あらゆるシステムは、システムとシステムの間で様々なデータをやり取りし合っています。
やり取りされるデータ例でいえば、
- バッチ処理によるファイル連携
- オンライン処理のおける電文連携
- APIによるデータ連携
などがあります。
今回は、システム間のファイル連携に欠かせないソフトウェアの一つである「HULFT」について、どういうものなのかわかりやすく説明します。
ファイル転送とは何か
HULFTとは何か(FTPとの違い)
HULFTの集配信機能について
ファイル転送とは
システム間のファイル転送で分かりやすい例と言えば、クレジットカード会社から銀行への引き落としデータの転送です。
簡単に、ファイル転送による引き落としの流れを説明します。
毎月、カード会社はカード利用者の利用金額を取りまとめて、銀行へ引き落としデータとしてファイル転送します。ファイルを受け取った銀行のシステムは、そのデータをもとに利用者の口座から利用金額を引き落とします。
このように、ファイル転送とはある程度まとまったデータの集合を、日次や月次などで対向システムに転送することを言います。
システム間のファイル転送に用いられるプロトコルと言えば、ftpやsftp、ftps、scpなどがあります。しかし、これらを実際の業務システムのデータ連携で用いると色々と欠点があります。
そこで、今回説明するHULFTのようなソフトウェアが重宝されているわけです。
HULFTとは
HULFT(Harmonious Universal Link File Transfer)とは、株式会社セゾン情報システムズが開発した、日本で最も利用されているファイル転送ソフトウェアです。
セゾン情報システムズによると、
- 全国銀行協会会員銀行 導入率100%
- 日本自動車工業会会員企業 導入率100%
- 導入実績8,400社(2016年3月末時点)
と、日本の大企業でもかなりの導入実績があることがわかります。私たちに身近な銀行や決済系のシステムでも、私たちの知らないところでHULFTが多用されています。
前述で、ファイル転送プロトコルにはftpなどがあるとあげましたが、ftpなどとHULFTの大きな違いは、HULFTの機能の多さです。
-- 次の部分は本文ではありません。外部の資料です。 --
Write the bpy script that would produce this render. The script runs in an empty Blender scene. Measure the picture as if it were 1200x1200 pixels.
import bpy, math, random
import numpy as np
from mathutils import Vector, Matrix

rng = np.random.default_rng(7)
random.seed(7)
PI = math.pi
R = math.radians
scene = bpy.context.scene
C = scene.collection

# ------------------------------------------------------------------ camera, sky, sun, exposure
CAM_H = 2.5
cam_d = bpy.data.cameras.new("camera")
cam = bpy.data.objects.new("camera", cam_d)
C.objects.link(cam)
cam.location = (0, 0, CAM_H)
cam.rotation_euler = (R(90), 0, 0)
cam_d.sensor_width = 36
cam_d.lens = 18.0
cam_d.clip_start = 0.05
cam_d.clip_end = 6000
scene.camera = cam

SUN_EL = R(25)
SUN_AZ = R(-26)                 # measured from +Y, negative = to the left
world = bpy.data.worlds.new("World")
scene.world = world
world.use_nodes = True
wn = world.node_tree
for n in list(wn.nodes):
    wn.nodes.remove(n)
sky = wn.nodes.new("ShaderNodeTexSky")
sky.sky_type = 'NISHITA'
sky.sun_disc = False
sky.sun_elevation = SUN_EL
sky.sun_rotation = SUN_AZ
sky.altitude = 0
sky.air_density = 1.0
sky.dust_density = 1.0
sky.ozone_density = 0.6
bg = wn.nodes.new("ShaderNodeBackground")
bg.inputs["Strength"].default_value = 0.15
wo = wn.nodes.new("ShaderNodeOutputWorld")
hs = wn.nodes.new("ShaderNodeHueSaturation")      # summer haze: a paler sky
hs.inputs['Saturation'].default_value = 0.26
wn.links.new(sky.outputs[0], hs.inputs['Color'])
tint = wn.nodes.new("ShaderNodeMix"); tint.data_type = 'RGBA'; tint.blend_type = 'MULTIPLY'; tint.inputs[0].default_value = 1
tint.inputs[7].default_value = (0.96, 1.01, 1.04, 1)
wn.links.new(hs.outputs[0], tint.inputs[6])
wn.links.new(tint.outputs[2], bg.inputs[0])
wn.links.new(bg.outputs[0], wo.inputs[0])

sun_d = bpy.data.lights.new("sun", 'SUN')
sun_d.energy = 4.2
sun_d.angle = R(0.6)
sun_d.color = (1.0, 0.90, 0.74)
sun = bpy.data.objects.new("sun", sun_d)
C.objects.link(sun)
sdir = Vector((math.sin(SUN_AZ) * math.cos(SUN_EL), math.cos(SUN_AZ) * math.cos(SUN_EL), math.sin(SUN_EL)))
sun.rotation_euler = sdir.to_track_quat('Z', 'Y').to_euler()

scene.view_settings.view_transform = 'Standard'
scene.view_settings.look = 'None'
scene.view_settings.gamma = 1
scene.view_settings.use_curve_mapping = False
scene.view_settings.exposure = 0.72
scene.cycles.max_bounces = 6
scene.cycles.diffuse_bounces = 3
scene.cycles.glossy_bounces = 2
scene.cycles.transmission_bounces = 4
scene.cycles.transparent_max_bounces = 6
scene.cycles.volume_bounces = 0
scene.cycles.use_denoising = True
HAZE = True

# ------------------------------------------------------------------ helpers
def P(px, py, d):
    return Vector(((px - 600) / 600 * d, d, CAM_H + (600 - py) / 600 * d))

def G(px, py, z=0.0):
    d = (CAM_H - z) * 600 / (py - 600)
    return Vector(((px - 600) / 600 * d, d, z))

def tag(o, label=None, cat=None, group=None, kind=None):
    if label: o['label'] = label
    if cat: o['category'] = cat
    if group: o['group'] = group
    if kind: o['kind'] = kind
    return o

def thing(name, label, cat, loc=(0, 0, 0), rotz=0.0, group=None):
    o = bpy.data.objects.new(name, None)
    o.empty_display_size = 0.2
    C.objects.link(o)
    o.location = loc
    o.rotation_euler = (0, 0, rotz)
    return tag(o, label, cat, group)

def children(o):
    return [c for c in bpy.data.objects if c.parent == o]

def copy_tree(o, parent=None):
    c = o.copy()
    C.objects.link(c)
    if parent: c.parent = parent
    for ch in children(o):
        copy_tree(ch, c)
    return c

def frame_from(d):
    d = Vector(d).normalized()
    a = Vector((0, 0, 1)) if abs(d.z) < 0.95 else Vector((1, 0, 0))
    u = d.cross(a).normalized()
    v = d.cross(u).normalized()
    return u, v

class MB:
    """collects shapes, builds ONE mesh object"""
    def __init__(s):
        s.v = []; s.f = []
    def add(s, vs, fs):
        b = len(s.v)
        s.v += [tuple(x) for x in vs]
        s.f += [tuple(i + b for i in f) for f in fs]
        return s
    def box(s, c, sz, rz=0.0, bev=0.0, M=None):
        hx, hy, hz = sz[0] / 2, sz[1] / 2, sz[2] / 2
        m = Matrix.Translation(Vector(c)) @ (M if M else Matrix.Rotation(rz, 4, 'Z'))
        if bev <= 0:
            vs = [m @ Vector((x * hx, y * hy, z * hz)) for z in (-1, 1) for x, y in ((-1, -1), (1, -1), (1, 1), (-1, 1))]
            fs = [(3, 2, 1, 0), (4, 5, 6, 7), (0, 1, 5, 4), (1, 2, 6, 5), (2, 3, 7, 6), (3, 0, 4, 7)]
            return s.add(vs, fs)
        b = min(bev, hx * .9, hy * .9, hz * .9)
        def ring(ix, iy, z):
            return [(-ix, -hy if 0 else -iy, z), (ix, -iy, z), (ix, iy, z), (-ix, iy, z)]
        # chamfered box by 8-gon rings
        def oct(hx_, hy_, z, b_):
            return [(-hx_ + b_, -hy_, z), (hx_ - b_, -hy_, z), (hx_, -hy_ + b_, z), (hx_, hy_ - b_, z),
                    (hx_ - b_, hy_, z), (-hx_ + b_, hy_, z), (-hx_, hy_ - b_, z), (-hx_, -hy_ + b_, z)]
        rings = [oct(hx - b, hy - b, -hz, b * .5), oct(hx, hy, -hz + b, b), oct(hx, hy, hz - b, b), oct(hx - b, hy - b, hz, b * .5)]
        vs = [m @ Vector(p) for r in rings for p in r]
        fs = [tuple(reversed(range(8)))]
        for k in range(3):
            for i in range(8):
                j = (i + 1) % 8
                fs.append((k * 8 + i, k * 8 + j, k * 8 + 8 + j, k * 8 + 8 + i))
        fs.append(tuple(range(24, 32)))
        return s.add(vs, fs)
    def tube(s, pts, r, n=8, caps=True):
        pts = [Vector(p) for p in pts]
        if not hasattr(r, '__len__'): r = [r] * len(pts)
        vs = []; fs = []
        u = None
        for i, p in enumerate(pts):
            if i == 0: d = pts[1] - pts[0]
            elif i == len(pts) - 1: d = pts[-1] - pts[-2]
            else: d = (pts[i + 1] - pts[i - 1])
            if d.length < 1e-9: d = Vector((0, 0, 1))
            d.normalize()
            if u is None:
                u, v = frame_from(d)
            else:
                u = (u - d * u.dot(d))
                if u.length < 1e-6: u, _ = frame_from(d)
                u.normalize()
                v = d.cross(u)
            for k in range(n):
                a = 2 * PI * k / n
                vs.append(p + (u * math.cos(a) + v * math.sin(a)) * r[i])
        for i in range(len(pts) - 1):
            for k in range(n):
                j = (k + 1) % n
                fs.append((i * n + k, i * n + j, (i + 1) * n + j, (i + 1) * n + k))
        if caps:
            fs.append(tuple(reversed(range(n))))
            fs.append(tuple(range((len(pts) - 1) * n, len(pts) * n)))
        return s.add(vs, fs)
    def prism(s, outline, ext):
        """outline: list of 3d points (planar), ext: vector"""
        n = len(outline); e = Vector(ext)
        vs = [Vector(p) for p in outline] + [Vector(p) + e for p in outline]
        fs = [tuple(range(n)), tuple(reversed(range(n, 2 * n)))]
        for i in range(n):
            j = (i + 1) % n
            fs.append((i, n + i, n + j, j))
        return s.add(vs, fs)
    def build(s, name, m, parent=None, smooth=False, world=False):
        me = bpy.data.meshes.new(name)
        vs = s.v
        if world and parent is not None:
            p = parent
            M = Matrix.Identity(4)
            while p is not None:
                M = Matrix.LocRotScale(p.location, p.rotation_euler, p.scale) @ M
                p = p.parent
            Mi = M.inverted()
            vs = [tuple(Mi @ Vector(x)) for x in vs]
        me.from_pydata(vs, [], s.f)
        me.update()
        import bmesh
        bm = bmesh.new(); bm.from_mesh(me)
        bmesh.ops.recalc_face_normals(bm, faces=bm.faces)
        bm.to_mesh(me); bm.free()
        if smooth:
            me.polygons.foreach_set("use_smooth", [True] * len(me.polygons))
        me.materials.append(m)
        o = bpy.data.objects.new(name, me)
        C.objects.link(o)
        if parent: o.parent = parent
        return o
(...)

ftpでは、ファイルを単純に転送するだけに対し、HULFTでは、
- ファイル転送前後のジョブ実行
- データ圧縮・解凍
- データ暗号化
- 文字コード変換
などなど、ファイル転送に限らず、それに関わる様々な機能を提供してくれるのがHULFTの大きな特徴です。
HULFTの概要
それではここからは、HULFTの具体的な中身について簡単に触れたいと思います。
HULFTの3つの常駐プロセス
HULFTには、以下の3つの常駐プロセス(デーモン)が起動しています。
- [hulobsd]・・・通信相手からの要求を受け付けるデーモン。
- [hulsndd]・・・送信側のデーモン。配信を行う。
- [hulrcvd]・・・受信側のデーモン。集信を行う。
HULFTの「配信」「集信」とは
HULFTでは、ファイルを送ることを「配信」、ファイルを受け取ることを「集信」といいます。
HULFTのファイル配信コマンドをutlsendといいます。utlsendは、hulsnddに対して配信要求を行い、要求を受けたhulsnddは対向集信ホストで常駐しているhulrcvdにファイルを配信します。
アプリケーションからutlsendで配信する様子は、以下のようになります。
逆に、集信側ホストでutlrecvコマンドを利用してファイル配信要求を行うこともできます。utlrecvで対向配信ホストへ配信要求をすると、要求を受けた対向配信ホストで常駐しているhulseddが集信ホストへファイルを配信します。
上記同様に、アプリケーションからutlrecvで集信する様子は、以下のようになります。
まとめ
今回は、ファイル転送ソフトウェアのHULFTとは何かについて説明してきました。
FTPなどのプロトコルのように、単なるファイル転送機能ではなく、ファイル転送に関わるあらゆる機能を一つのプロダクトにまとめたソフトウェアである、ということをお分かりいただけたかと思います。
これからも、HULFTに関する情報をどんどん載せていきますの、ぜひご参考にしていただければと思います!